As Ukraine remains under Russian bombardment and the election of Trump adds a new level of fear, its residents are turning to the power of literature to console and inspire in even the darkest days

Iryna Tsilyk
Thu 14 Nov 2024 06.38 EST

As a film-maker and a poet, I like strange, whimsical contrasts, and as a Ukrainian I often feel that our daily routine exclusively consists of them. For example, the day starts with news about the election of a new US president, and we are in the hotel in Zaporizhzhia sadly singing along to Summertime Sadness on the radio. Who are we? The Ukrainian poet and soldier Yaryna Chornohuz; the German writer and journalist Ronya Othmann, who has come to Ukraine for the first time since the beginning of the full-scale Russian invasion; and me. We are travelling together with a legendary Ukrainian poet, Yuri Izdryk, and the head of the literary corporation Meridian Czernowitz, Svyatoslav Pomerantsev who has organised this tour to the frontline cities in southern Ukraine.
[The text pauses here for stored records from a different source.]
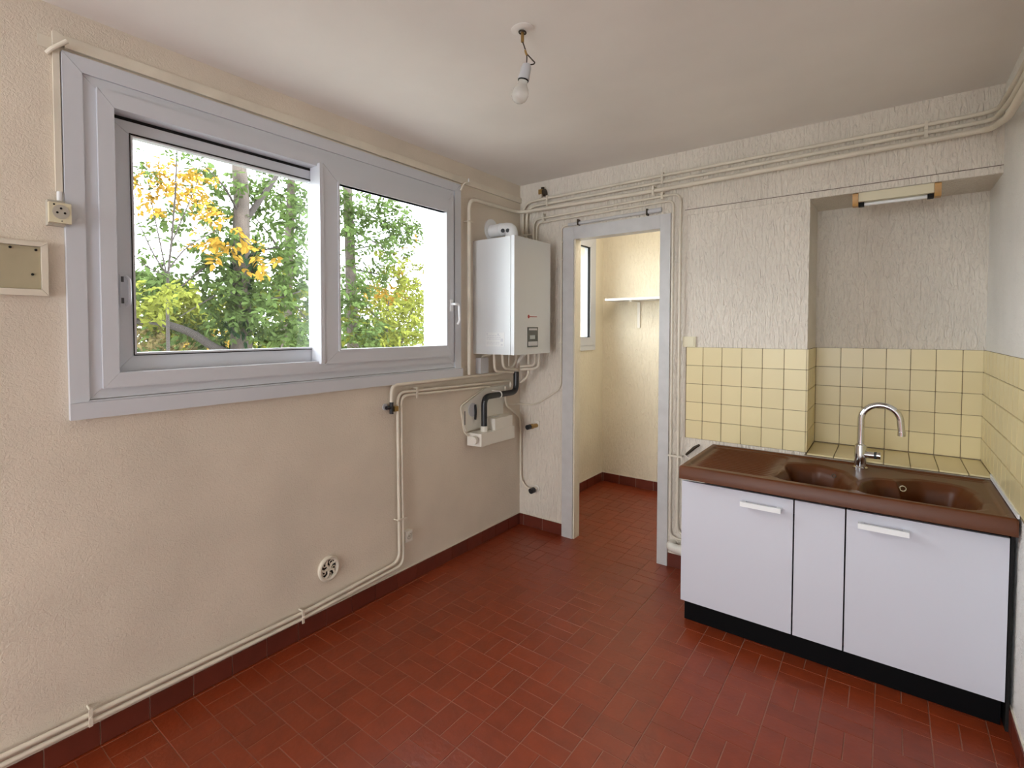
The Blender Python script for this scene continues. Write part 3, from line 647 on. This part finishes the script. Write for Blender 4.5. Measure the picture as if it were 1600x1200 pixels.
# black drain pipe and condensate pump
pipe('black plastic drain elbow pipe between boiler hose and white pump', [(0.07,-0.157,1.150),(0.07,-0.157,1.008),(0.07,-0.535,1.008),(0.07,-0.535,0.8182)], 0.020, 0.055, name='drain_pipe', mt='rubber')
pm = thing('condensate_pump', 'white condensate pump under the boiler', 'pump', (0.06, -0.44, 0.70))
obj('lower_housing', prism(B(), [(0.013,-0.642),(0.112,-0.620),(0.112,-0.240),(0.013,-0.240)], 'z', 0.700, 0.782), 'offwhite', pm, bevel=0.004, seg=2)
uh = obj('upper_housing', bx(0.013, 0.106, -0.462, -0.258, 0.7825, 0.858), 'offwhite', pm, bevel=0.006, seg=2)
obj('slot', bx(0.045, 0.062, -0.42, -0.345, 0.8582, 0.8590), 'grey', uh)
obj('knob', cyl((0.075, -0.642, 0.744), 0.026, 0.03, (0.2, -1, 0), 20), 'offwhite', pm, bevel=0.003)
obj('inlet_collar', cyl((0.07, -0.535, 0.7825), 0.024, 0.035), 'offwhite', pm, bevel=0.002)
t = thing('wall_cover', 'beige plastic backing panel on the wall behind the pump', 'panel', (0.0, -0.45, 0.79))
obj('sheet', prism(B(), [(-0.697,0.955),(-0.437,1.055),(-0.118,1.055),(-0.231,0.925),(-0.231,0.800),(-0.650,0.79)], 'x', 0.0008, 0.011), 'offwhite', t, bevel=0.003)
obj('slot', bx(0.0112, 0.0118, -0.668, -0.660, 0.835, 0.925), 'ink', t); obj('disc', cyl((0.0112, -0.585, 0.925), 0.045, 0.004, (1, 0, 0), 24), 'grey', t, bevel=0.001)
obj('clamp', tube([(0.016, -0.560, 0.955), (0.03, -0.572, 0.905), (0.016, -0.560, 0.86)], 0.008, 0.02, 8), 'rubber', t)
pipe('pale cable around the edge of the backing panel to the pump', [(0.012,-0.455,1.056),(0.012,-0.700,0.966),(0.016,-0.712,0.94),(0.020,-0.682,0.79),(0.04,-0.66,0.765)], 0.005, 0.02, name='cable', cat='cable')
t = thing('pipe_bracket', 'pale bracket around the black drain pipe', 'bracket', (0.07, -0.36, 1.0)); obj('ring', torus((0.07, -0.365, 1.008), 0.0225, 0.004, (0, 1, 0), 24, 8), 'offwhite', t); obj('stem', cyl((0.0112, -0.365, 1.030), 0.004, 0.06, (1, 0, 0), 8), 'offwhite', t)
# valves on the back wall in the corner
v = thing('wall_tap', 'brass stop tap with black knob on the corner wall', 'tap', (0.15, -0.05, 0.73))
obj('plate', bx(0.134, 0.170, -0.010, -0.0005, 0.728, 0.790), 'offwhite', v, bevel=0.002); obj('body', cyl((0.150, -0.0105, 0.756), 0.015, 0.05, (-0.1, -1, 0), 14), 'brass', v, bevel=0.002)
obj('nut', cyl((0.1445, -0.061, 0.756), 0.020, 0.024, (-0.1, -1, 0), 6), 'brass', v, bevel=0.002); obj('knob', cyl((0.142, -0.086, 0.756), 0.017, 0.032, (-0.15, -1, -0.05), 16), 'rubber', v, bevel=0.006, seg=2)
v = thing('gas_valve', 'low black capped valve on the corner wall', 'valve', (0.15, -0.03, 0.275))
obj('rosette', cyl((0.150, -0.0005, 0.297), 0.024, 0.008, (0, -1, 0), 18), 'offwhite', v, bevel=0.002); obj('body', cyl((0.150, -0.009, 0.297), 0.012, 0.03, (0, -1, 0), 12), 'offwhite', v); obj('knob', cyl((0.147, -0.04, 0.292), 0.020, 0.035, (-0.15, -1, -0.1), 18), 'rubber', v, bevel=0.006, seg=2)
# cable conduit round the doorway
pipe('thin cream conduit left of the doorway and across the corner to the pump', [(0.40,-0.014,2.163),(0.345,-0.014,2.155),(0.346,-0.012,1.04),(0.165,-0.012,0.918),(0.11,-0.012,0.900),(0.012,-0.012,0.90),(0.012,-0.20,0.912),(0.016,-0.215,1.04)], 0.0065, 0.05, name='conduit', cat='conduit')
for zz in (2.05, 1.93, 1.36): clip('small clip on the conduit left of the doorway, %s' % {2.05: 'near its top bend', 1.93: 'a hand below the top bend', 1.36: 'at boiler bottom height'}[zz], gcl, 0.3455, -0.0125, zz, 'x', 0.014, 0.0055)
t = thing('conduit_rail', 'pale conduit tube lying on top of the door frame', 'conduit', (0.7, -0.02, 2.155))
obj('rail', tube([(0.40, -0.018, 2.163), (0.945, -0.018, 2.172)], 0.0105), 'door_paint', t); obj('end_piece', tube([(0.946, -0.019, 2.172), (1.022, -0.019, 2.174)], 0.0145), 'grey', t)
for x in (0.475, 0.936): obj('clip', bx(x-0.004, x+0.004, -0.034, -0.0005, 2.150, 2.189), 'olddark', t, bevel=0.002)
# waste pipe beside the sink cabinet
t = thing('waste_pipe', 'fat white waste elbow near the floor between door frame and cabinet', 'pipe', (1.13, -0.04, 0.12))
obj('elbow', tube([(1.105, -0.002, 0.144), (1.105, -0.058, 0.142), (1.32, -0.058, 0.132)], 0.027, 0.04, 16), 'offwhite', t); obj('collar', cyl((1.165, -0.058, 0.139), 0.031, 0.035, (1, 0, -0.07), 20), 'offwhite', t, bevel=0.002)

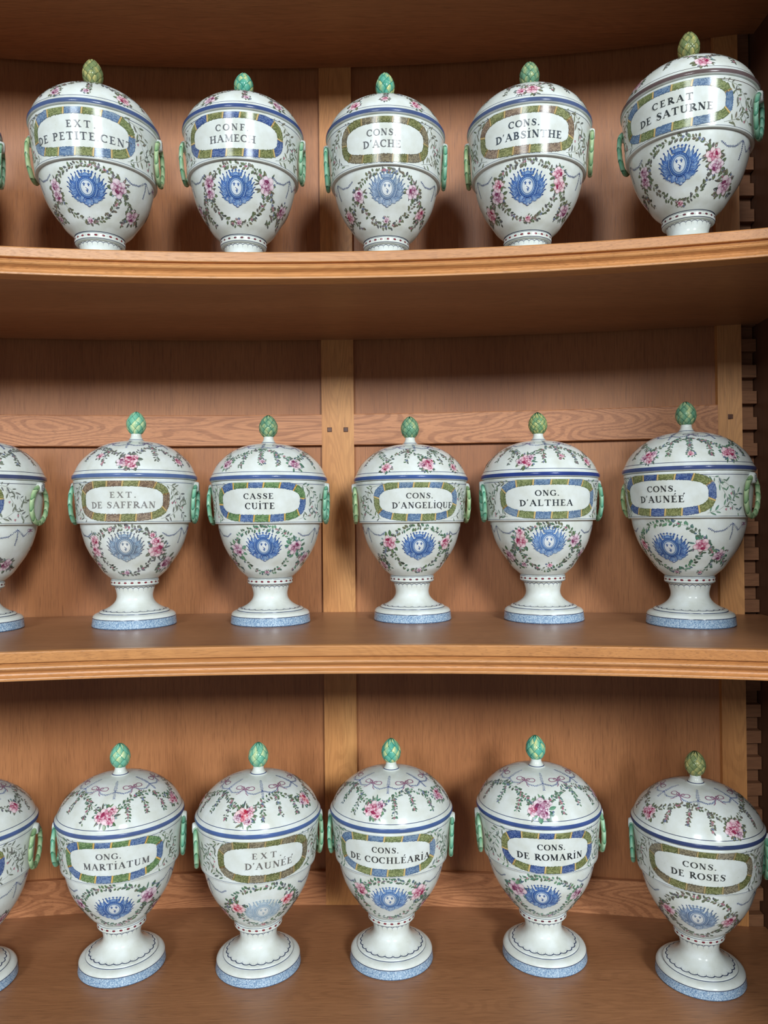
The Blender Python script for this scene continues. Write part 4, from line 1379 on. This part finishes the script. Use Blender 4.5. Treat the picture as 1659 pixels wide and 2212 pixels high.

Yesterday, a ballistic Russian missile hit Zaporizhzhia and killed eight civilians, but tonight we have poetry readings here. The event is not cancelled, because such tragedies occur in Ukraine almost every day, and people need some consolation – and even fun. Nonetheless, today is full of anxiety. “What do your Ukrainian friends write about Trump?” Ronya asks me while I’m scrolling the feed. “They darkly joke about world war three. And what about your German friends?” “They write: ‘Oh, what will happen to Ukraine now?!’”

In their place, I would ask: what will happen to the whole of Europe? Besides my trips around Ukraine, I travel to various countries in central and western Europe and often feel Europeans’ fear that the war may go too far. There’s a clear goal for us Ukrainians. We need to survive and preserve our statehood, and so we “keep calm and carry on”, even if the global political arena has turned into a bloody circus, democracies decline, and the horizon of future planning is hazy. Don’t you know what to do? Start with small steps: wash the dishes, clean the weapon, donate to the production of drones and read poems for the people in whose city a missile landed and killed civilians again.